The rather common expression that a joint and mutual will is irrevocable by the survivor, after the death of one party to it, is not technically and legally correct. It is the contract to make the will, not the will itself, which is irrevocable. The contract is irrevocable because a court of equity, under its fraud and trust jurisdiction, will decree its specific performance. Such decree incidentally, although by indirection, enforces the will and so the *182 latter often is called irrevocable. Doyle v. Fischer,183 Wis. 599 (198 N.W. 763, 33 A.L.R. 733); notes in 33 A.L.R. 739, 43 A.L.R. 1024, 57 A.L.R. 607, 60 A.L.R. 627; 28 R. C. L. p. 172; 40 Cyc. p. 2117. The distinction is important because the estate is conveyed by the will itself, not by the contract to make a will, and, consequently, no claim of vesting under the will can be laid upon the ground of its irrevocability. Estates are vested under a joint and mutual will in the same manner as under ordinary wills. It is only the right of action to enforce the contract, if anything, which vests in the beneficiary at the death of one of the testators.

There seems to be a paucity of authority upon the point. The only case we can find is In re Lage, 19 Fed. (2d) 153, which held, on a similar will, that no estate vested in the beneficiary until the death of the surviving party.
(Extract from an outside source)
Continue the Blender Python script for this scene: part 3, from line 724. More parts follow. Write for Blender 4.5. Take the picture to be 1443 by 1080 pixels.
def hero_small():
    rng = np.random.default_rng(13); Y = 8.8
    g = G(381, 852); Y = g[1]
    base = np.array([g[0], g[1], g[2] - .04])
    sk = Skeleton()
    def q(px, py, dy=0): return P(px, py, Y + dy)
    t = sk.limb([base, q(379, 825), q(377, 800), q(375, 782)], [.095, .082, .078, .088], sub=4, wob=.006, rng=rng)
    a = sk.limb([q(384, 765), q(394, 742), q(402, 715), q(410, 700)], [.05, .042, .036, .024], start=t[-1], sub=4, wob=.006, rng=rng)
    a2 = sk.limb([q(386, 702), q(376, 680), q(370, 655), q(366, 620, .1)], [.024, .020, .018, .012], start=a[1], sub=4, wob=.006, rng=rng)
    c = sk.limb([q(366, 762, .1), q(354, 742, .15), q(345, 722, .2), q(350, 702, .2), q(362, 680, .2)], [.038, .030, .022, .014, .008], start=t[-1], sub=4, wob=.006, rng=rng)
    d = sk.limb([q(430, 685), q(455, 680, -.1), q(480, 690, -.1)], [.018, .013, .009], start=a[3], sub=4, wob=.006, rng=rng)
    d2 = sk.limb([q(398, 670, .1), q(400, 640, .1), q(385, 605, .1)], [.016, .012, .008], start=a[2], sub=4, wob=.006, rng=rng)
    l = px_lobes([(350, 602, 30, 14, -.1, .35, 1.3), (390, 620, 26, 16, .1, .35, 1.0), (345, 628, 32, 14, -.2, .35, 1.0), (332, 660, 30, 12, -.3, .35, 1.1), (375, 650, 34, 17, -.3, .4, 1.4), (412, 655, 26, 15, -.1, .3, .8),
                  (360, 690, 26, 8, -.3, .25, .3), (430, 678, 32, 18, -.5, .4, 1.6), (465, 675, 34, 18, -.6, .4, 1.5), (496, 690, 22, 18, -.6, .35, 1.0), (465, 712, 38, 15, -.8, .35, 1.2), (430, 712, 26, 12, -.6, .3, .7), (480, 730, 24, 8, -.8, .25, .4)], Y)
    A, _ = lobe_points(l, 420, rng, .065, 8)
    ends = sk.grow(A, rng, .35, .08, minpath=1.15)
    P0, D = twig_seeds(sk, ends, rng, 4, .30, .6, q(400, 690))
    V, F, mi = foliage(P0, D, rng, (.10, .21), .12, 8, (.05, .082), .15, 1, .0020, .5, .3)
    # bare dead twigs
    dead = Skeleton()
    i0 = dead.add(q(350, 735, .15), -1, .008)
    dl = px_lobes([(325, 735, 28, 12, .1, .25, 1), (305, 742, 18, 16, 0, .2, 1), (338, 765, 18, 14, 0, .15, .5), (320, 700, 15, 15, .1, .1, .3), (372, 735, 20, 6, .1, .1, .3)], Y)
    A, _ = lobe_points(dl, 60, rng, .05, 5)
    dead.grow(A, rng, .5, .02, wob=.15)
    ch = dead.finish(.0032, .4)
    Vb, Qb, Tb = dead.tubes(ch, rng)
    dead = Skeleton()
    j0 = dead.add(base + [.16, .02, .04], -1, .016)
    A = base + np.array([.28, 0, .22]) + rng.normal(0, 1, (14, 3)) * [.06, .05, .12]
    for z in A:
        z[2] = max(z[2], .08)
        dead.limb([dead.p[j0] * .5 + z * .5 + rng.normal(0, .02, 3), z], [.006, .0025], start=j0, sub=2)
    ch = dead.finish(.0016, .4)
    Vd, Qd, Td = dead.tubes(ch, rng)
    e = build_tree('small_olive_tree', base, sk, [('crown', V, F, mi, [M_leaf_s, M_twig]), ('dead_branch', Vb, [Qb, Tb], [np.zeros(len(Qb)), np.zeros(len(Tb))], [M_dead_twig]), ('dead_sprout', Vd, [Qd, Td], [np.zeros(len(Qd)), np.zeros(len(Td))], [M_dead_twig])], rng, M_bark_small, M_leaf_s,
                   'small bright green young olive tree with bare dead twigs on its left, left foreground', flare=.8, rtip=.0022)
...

The most Emma Clapp or her representative could ask is that the contract between Leverett and Amanda to make the will be specifically enforced. The most the court could decree would be that the joint will be given effect at the death of Amanda as her will, according to its provisions and legal import.Pittman v. Burr, 79 Mich. 539. The will purported to give nothing to Emma Clapp at the death of Leverett. By its plain terms, the whole estate then devolved upon Amanda. The provision for Emma was not a gift in præsenti at death of Leverett, with merely the right of enjoyment postponed, as inHibler v. Hibler, 104 Mich. 274, but the gift itself was deferred until the death of Amanda. Consequently no interest in the estate could vest in Emma until Amanda's death.

It is the general rule, obtaining also in this State, that the death of a legatee prior to the death of *183 testator causes the legacy to lapse. Mann v. Hyde, 71 Mich. 278; Pittmann v. Burr, supra; In re Spier's Estate, 224 Mich. 658; 40 Cyc. p. 1927. The statutory exception, 3 Comp. Laws 1929, § 15552, is not applicable here. Emma having predeceased Amanda, her legacy lapsed, her executor has no interest in the estate and cannot maintain the bill.

Decree for defendant affirmed, with costs.

CLARK, C.J., and McDONALD, POTTER, SHARPE, NORTH, WIEST, and BUTZEL, JJ., concurred.